> _Items_:
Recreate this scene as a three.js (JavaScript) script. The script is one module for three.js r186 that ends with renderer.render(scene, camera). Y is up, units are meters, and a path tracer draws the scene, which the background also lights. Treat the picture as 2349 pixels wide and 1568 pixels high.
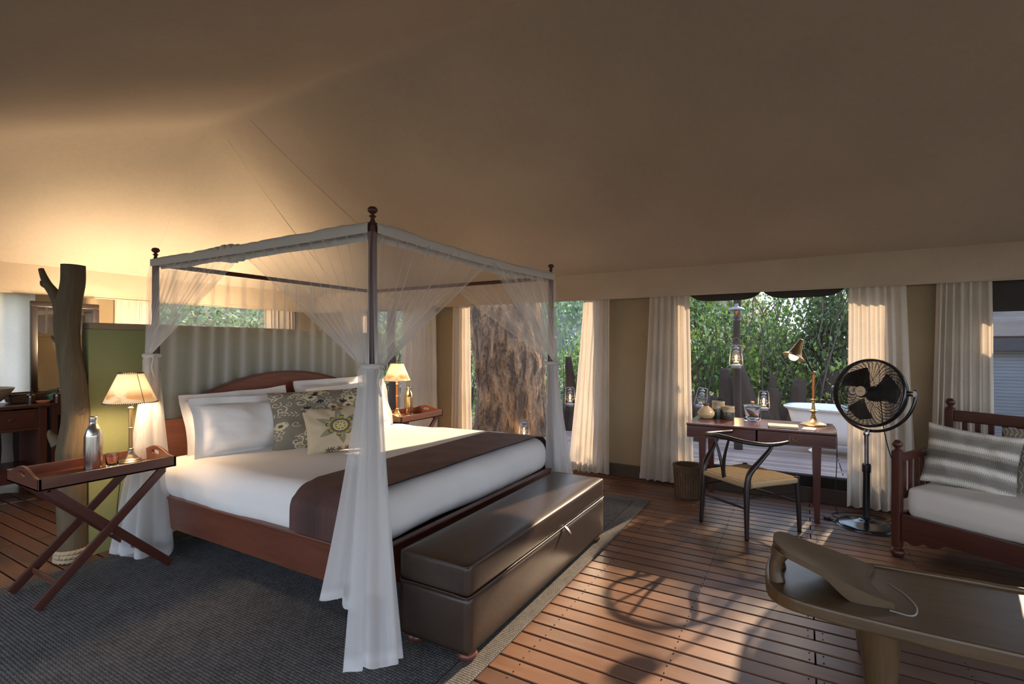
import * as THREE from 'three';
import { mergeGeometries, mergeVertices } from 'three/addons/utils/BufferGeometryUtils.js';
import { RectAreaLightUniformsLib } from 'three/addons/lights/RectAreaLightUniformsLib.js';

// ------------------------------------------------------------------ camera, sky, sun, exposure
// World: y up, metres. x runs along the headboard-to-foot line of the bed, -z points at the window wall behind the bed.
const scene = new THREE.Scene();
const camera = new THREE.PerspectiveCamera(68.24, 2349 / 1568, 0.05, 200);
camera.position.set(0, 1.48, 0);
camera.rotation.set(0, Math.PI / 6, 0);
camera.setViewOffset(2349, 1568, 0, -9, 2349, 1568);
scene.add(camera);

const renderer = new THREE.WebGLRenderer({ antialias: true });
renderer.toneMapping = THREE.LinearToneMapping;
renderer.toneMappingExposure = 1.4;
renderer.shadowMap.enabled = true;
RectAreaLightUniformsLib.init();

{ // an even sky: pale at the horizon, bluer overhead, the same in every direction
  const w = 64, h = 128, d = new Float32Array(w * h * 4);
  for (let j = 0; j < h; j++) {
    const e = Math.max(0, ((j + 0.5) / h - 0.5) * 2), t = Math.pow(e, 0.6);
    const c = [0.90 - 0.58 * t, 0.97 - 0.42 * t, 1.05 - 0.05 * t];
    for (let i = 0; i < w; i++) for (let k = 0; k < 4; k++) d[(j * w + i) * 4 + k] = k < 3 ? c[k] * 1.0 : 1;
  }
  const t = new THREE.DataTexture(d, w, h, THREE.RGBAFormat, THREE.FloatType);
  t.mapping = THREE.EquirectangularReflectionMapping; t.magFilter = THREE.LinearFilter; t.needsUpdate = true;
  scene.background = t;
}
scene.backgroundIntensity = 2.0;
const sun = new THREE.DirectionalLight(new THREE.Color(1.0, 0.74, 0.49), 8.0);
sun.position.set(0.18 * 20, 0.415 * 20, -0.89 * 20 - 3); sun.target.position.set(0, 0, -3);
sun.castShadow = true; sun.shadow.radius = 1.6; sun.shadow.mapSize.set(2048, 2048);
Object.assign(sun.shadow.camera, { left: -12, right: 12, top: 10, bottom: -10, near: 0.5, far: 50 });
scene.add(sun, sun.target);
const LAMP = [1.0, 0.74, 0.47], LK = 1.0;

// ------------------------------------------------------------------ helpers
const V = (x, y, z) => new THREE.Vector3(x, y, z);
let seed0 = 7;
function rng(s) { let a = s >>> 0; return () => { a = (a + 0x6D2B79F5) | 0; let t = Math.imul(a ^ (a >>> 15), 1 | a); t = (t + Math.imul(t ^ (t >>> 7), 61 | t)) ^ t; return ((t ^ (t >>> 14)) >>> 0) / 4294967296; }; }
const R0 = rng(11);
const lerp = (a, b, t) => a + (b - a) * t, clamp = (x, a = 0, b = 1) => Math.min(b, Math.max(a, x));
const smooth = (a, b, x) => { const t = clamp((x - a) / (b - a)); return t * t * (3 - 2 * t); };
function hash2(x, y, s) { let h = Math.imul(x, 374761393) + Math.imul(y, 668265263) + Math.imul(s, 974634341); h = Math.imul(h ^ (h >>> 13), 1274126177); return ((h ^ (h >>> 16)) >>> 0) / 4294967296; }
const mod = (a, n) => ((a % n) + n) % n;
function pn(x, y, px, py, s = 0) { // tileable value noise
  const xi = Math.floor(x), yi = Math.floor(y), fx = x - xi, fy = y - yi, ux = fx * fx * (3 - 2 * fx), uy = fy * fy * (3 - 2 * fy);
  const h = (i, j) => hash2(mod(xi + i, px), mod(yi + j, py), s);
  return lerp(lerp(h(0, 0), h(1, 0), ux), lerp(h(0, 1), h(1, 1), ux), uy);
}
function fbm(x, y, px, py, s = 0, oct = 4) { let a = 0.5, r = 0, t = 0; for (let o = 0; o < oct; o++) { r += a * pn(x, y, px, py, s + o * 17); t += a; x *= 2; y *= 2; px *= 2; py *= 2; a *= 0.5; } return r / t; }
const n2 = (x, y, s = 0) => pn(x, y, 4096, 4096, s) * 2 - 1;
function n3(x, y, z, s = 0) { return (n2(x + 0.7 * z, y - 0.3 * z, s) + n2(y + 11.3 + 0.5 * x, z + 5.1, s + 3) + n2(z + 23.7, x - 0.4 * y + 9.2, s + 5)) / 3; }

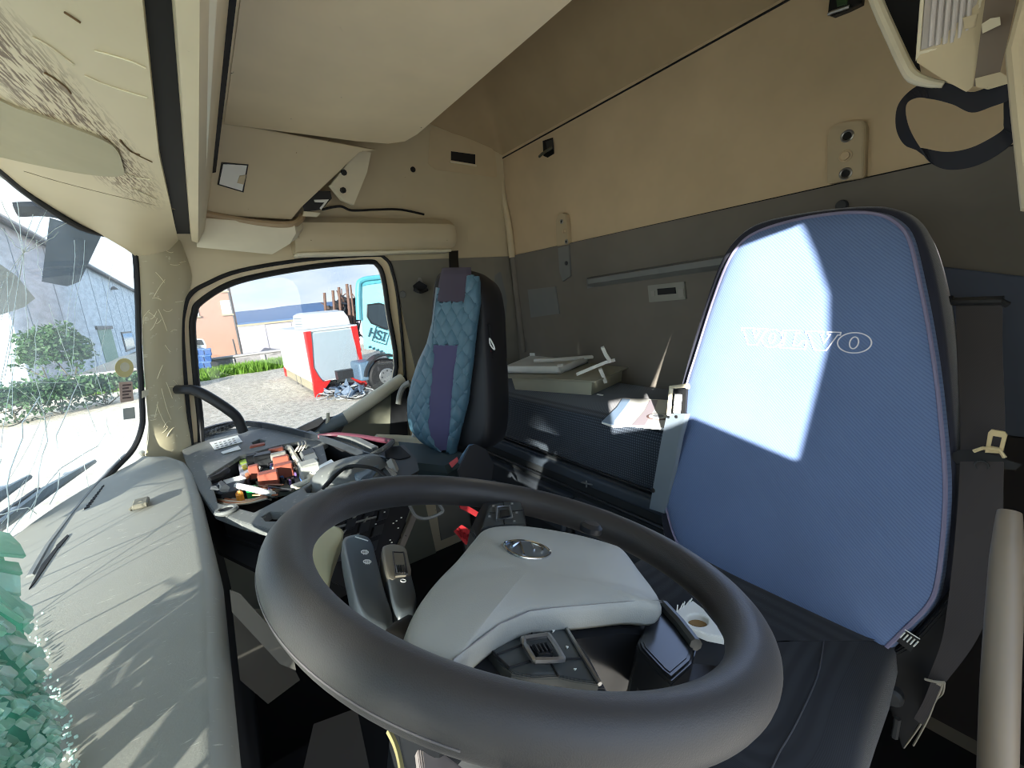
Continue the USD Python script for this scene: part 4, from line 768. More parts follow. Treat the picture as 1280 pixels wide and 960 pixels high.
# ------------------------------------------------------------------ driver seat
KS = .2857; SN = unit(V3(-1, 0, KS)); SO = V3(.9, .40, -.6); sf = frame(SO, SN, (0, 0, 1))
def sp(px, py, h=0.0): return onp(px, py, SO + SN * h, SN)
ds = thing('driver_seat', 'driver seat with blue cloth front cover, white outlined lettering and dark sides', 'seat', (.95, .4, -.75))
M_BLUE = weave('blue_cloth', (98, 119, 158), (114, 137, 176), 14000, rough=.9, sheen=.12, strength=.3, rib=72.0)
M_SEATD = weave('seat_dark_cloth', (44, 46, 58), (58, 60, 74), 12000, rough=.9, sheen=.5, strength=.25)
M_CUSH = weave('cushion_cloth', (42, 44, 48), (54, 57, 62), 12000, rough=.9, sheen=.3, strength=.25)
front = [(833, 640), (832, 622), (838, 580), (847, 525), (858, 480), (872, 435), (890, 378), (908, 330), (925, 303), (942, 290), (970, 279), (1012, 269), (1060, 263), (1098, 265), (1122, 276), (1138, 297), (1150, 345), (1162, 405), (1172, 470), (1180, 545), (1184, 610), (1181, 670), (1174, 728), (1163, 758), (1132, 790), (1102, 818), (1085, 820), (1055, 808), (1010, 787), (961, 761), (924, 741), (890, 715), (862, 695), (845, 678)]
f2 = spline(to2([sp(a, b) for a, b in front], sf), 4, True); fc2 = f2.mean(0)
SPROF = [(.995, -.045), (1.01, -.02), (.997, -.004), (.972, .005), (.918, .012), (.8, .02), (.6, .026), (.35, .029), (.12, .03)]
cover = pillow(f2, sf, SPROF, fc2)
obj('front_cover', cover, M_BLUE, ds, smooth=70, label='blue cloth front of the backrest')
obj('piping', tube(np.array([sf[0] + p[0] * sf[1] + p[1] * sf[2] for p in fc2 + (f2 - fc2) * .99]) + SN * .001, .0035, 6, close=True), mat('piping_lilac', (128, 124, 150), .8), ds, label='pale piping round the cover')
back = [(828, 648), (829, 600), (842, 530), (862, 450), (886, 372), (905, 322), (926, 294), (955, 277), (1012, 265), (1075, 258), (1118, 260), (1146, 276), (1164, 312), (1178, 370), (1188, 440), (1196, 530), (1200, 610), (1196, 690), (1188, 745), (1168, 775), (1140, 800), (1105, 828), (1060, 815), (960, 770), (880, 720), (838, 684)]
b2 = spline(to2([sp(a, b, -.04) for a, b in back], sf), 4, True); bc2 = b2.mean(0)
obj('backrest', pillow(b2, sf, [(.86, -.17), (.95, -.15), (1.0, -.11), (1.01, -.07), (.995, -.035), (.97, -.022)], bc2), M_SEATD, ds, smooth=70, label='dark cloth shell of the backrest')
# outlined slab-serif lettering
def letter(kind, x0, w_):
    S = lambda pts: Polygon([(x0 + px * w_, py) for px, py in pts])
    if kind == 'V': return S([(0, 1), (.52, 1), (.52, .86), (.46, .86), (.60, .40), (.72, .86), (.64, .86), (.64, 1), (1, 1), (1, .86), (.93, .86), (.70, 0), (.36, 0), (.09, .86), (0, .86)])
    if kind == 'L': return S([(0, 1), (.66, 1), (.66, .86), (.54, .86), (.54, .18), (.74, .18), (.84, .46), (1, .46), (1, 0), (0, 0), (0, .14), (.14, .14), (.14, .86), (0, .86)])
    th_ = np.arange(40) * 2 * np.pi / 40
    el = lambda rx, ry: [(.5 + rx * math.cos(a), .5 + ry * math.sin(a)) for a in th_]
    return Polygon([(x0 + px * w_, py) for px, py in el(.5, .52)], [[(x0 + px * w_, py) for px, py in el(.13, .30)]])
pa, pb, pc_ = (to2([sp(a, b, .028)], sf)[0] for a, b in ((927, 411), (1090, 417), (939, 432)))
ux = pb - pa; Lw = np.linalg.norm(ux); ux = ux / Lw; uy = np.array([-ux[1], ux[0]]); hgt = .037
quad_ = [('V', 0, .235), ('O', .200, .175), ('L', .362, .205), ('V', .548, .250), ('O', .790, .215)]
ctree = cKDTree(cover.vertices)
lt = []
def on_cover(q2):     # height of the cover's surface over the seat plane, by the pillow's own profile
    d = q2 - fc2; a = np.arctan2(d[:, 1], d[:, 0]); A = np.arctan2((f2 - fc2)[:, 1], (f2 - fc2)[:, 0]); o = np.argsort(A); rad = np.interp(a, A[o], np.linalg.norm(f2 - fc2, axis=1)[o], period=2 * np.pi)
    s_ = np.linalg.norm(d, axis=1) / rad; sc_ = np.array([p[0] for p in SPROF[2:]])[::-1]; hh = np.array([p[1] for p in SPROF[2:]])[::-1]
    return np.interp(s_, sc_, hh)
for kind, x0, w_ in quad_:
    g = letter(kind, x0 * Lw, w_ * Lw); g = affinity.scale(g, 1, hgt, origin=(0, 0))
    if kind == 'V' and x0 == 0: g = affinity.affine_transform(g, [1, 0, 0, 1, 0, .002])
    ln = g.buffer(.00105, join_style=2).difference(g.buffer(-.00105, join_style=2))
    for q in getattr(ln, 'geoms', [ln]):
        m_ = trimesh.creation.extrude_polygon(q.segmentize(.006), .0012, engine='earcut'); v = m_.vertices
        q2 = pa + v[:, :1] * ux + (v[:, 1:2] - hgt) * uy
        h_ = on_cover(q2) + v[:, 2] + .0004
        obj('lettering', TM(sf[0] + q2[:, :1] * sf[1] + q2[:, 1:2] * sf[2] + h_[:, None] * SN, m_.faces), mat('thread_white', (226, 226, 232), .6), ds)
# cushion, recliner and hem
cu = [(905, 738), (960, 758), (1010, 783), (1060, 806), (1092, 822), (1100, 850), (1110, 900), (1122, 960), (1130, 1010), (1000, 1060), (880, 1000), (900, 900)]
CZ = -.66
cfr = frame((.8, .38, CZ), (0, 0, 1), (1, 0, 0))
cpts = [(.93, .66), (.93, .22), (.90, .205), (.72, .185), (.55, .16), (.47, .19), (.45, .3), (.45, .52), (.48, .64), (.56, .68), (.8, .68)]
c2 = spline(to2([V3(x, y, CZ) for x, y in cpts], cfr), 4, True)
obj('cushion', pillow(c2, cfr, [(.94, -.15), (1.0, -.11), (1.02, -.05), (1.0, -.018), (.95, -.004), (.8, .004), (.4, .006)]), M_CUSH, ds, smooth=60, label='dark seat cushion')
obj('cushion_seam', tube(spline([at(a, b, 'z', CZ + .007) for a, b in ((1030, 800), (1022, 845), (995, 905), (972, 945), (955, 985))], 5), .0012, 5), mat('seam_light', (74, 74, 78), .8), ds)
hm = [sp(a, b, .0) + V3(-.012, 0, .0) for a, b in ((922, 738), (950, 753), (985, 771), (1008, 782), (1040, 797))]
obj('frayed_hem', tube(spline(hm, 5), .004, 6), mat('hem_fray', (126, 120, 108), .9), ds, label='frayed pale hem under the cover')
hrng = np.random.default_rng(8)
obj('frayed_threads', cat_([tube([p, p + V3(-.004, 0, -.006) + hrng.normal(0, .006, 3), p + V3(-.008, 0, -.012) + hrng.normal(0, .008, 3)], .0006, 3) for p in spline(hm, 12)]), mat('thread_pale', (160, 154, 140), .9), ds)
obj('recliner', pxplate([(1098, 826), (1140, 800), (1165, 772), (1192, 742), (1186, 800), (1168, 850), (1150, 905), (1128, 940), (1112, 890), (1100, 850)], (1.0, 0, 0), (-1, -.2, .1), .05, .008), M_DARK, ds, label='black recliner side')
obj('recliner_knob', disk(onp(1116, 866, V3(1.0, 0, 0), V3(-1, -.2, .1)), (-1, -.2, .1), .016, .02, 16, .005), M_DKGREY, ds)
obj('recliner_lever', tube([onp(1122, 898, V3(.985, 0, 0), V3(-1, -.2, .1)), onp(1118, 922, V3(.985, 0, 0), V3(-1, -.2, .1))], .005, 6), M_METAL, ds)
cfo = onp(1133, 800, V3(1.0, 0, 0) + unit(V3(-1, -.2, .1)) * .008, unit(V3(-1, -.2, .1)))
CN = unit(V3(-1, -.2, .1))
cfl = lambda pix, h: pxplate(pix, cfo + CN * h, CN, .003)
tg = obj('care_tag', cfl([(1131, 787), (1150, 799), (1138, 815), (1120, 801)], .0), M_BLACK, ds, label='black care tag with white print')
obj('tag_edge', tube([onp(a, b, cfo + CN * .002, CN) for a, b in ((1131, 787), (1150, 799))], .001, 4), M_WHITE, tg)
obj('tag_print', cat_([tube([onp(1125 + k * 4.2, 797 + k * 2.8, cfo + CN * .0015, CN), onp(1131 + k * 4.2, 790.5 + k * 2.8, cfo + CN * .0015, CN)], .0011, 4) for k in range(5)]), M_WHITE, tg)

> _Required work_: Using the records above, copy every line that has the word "pixels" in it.

> _Answer below_:
Recreate this scene as a three.js (JavaScript) script. The script is one module for three.js r186 that ends with renderer.render(scene, camera). Y is up, units are meters, and a path tracer draws the scene, which the background also lights. Treat the picture as 2349 pixels wide and 1568 pixels high.
Continue the USD Python script for this scene: part 4, from line 768. More parts follow. Treat the picture as 1280 pixels wide and 960 pixels high.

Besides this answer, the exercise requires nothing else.